→ **EXERCISE**
Tally the lines below that contain the word "scene", and give only that number.
--------------------
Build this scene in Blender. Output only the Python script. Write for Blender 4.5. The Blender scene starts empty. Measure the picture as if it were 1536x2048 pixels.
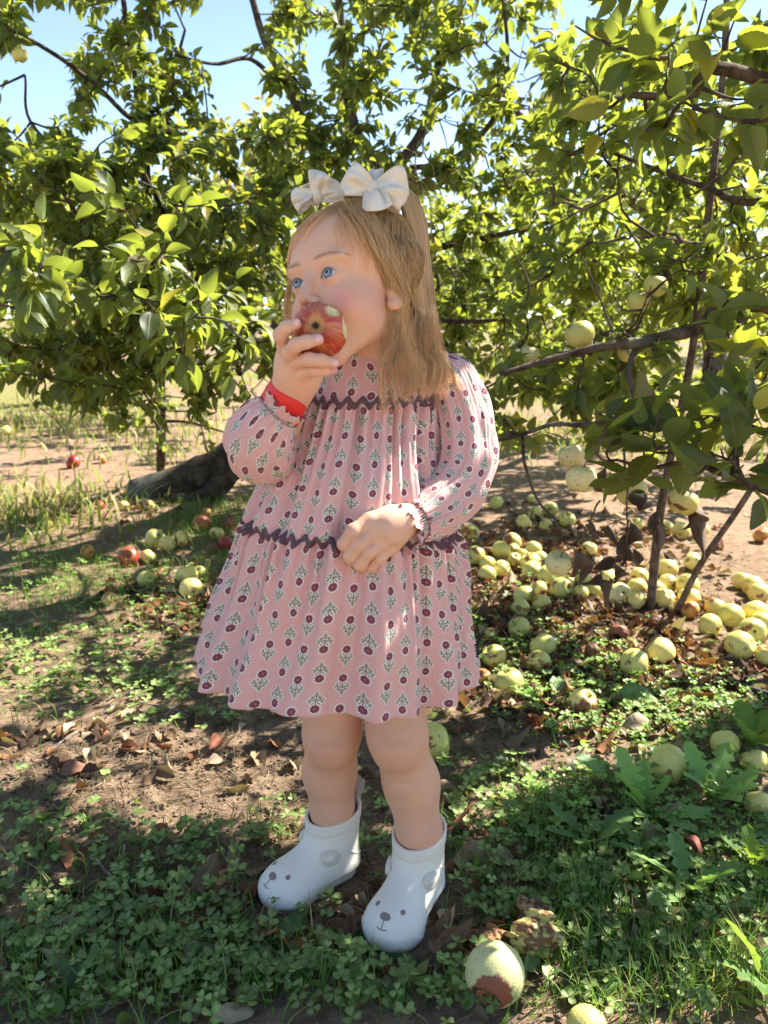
import bpy, math, random
import numpy as np
rng = np.random.default_rng(7)
random.seed(7)
R_ = math.radians
sc = bpy.context.scene
# ------------------------------------------------------------------ camera, sky, sun, exposure
PITCH = R_(13.8); CF, SF = math.cos(PITCH), math.sin(PITCH)
CAMZ = 0.81; FPX = 1600.0
cd = bpy.data.cameras.new("camera"); cam = bpy.data.objects.new("camera", cd)
sc.collection.objects.link(cam); sc.camera = cam
cam.location = (0, 0, CAMZ); cam.rotation_euler = (math.pi/2 - PITCH, 0, 0)
cd.sensor_fit = 'VERTICAL'; cd.sensor_height = 36.0; cd.lens = FPX/2048*36
cd.clip_start = 0.02; cd.clip_end = 2000
cd.dof.use_dof = True; cd.dof.focus_distance = 1.0; cd.dof.aperture_fstop = 9.0

SUN = np.array([0.60, 0.40, 0.69]); SUN /= np.linalg.norm(SUN)
w = bpy.data.worlds.new("World"); sc.world = w; w.use_nodes = True
wn = w.node_tree; wn.nodes.clear()
sky = wn.nodes.new('ShaderNodeTexSky'); sky.sky_type = 'NISHITA'; sky.sun_disc = False
sky.sun_elevation = math.asin(SUN[2]); sky.sun_rotation = math.atan2(SUN[0], SUN[1])
sky.air_density = 0.42; sky.dust_density = 0.0; sky.ozone_density = 1.2
bg = wn.nodes.new('ShaderNodeBackground'); bg.inputs[1].default_value = 0.13
wo = wn.nodes.new('ShaderNodeOutputWorld')
tn = wn.nodes.new('ShaderNodeMix'); tn.data_type = 'RGBA'; tn.blend_type = 'MULTIPLY'; tn.inputs[0].default_value = 1; tn.inputs[7].default_value = (1.08, .97, .80, 1)
wn.links.new(sky.outputs[0], tn.inputs[6]); wn.links.new(tn.outputs[2], bg.inputs[0]); wn.links.new(bg.outputs[0], wo.inputs[0])
sl = bpy.data.lights.new("sun", 'SUN'); sl.energy = 4.3; sl.angle = R_(0.5); sl.color = (1, .94, .84)
so = bpy.data.objects.new("sun", sl); sc.collection.objects.link(so)
from mathutils import Vector, Matrix
so.rotation_euler = Vector(SUN).to_track_quat('Z', 'Y').to_euler()
so.location = (3, 3, 6)
sc.view_settings.view_transform = 'Standard'; sc.view_settings.look = 'None'
sc.view_settings.exposure = 2.14; sc.view_settings.gamma = 1.0
sc.render.engine = 'CYCLES'
sc.cycles.max_bounces = 8; sc.cycles.transparent_max_bounces = 6
sc.cycles.diffuse_bounces = 4; sc.cycles.transmission_bounces = 4
sc.cycles.use_denoising = True; sc.cycles.caustics_reflective = False; sc.cycles.caustics_refractive = False
sc.cycles.sample_clamp_indirect = 6

# ------------------------------------------------------------------ picture <-> world
def at(px, py, Y):
    x = (px-768)/FPX; u = -(py-1024)/FPX
    t = Y/(CF+u*SF)
    return np.array([x*t, Y, CAMZ + t*(-SF+u*CF)])
def ground(px, py, z=0.0):
    x = (px-768)/FPX; u = -(py-1024)/FPX
    t = (z-CAMZ)/(-SF+u*CF)
    return np.array([x*t, t*(CF+u*SF), z])
def project(P):
    P = np.atleast_2d(P); d = P-np.array([0, 0, CAMZ])
    zc = d[:, 1]*CF-d[:, 2]*SF; uc = d[:, 1]*SF+d[:, 2]*CF
    zc = np.where(zc < 1e-3, 1e-3, zc)
    return 768+FPX*d[:, 0]/zc, 1024-FPX*uc/zc, zc

# ------------------------------------------------------------------ noise
def hash2(ix, iy, s=0):
    h = (ix.astype(np.int64)*374761393 + iy.astype(np.int64)*668265263 + s*974711) & 0x7fffffff
    h = (h ^ (h >> 13))*1274126177 & 0x7fffffff
    return ((h ^ (h >> 16)) & 0xffff)/65535.0
def vnoise(x, y, s=0):
    x = np.asarray(x, float); y = np.asarray(y, float)
    ix = np.floor(x); iy = np.floor(y); fx = x-ix; fy = y-iy
    fx = fx*fx*(3-2*fx); fy = fy*fy*(3-2*fy)
    a = hash2(ix, iy, s); b = hash2(ix+1, iy, s); c = hash2(ix, iy+1, s); d = hash2(ix+1, iy+1, s)
    return (a*(1-fx)+b*fx)*(1-fy)+(c*(1-fx)+d*fx)*fy*1.0
def fbm(x, y, s=0, o=4):
    v = 0; a = .5
    for k in range(o):
        v = v+a*vnoise(np.asarray(x)*2**k, np.asarray(y)*2**k, s+k); a *= .5
    return v
def gz(x, y):
    "height of the ground"
    r = np.hypot(x, y)
    return (fbm(np.asarray(x)*6, np.asarray(y)*6, 3, 4)-.47)*.03 + (fbm(np.asarray(x)*1.1, np.asarray(y)*1.1, 9, 2)-.37)*.05*np.clip((r-1.2)/2, 0, 1)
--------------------
→ **WRITTEN REPLY**
2